Yes, they’re watching you. Art Museum exhibit traces history of surveillance
At the center of a room at the Wichita Art Museum is a tablet locked to Google Earth.
The satellite images are projected onto a wall at the museum, and guests are encouraged to snoop.
There is admittedly a certain pleasure to zooming in on images of your home – or, most likely, others’ – and even seeing images of it from street level.
But it’s more than just an interactive part of this exhibition – it’s designed to make you think about how much you’re being watched.
It’s possible you may be being watched even at this very minute.
The Wichita Art Museum has opened an auspiciously timed photography exhibition: “Surveillance: Who Is Watching You? Photographs from The Nelson-Atkins Museum of Art.”
The exhibition, which first was mounted at the Nelson last year, chronicles the history of surveillance, from photographs dated 1864 to Google Street View images.
Some of the most interesting parts of the exhibition:
▪ See how the Dutch government went to great lengths to censor classified areas in one of Mishka Henner’s Dutch landscape photographs. Beside the censored Google Earth image is a series of well-composed Google Street View screenshots.
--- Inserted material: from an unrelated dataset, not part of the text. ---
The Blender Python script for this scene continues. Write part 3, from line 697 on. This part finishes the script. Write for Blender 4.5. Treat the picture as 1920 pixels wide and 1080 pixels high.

▪ A roughly 4-foot-tall photograph of a golden sky is interrupted by a tiny speck in the lower-right-hand corner: a drone. (Trevor Paglen’s “Reaper Drone”)
▪ World War II-era street photography taken in secret: either the photographer hid the camera inside his coat or used a strange sort of curved lens to trick people into thinking they weren’t in the frame. Think of it as the predecessor to modern-day surreptitious Snapchatting.
The issue of surveillance and privacy is a hot topic – even in Wichita, the news that police officers are using surveillance cameras to bust drivers for traffic infractions in Old Town has drawn strong reactions. The San Francisco Museum of Modern Art and the Tate Modern hosted a similar surveillance and voyeurism exhibition a few years ago.
“Surveillance is nothing new – it’s been going on forever,” said Patricia McDonnell, director of the Wichita Art Museum. “It’s not a new phenomenon – just with increasing technology, we can do it ever so much more.”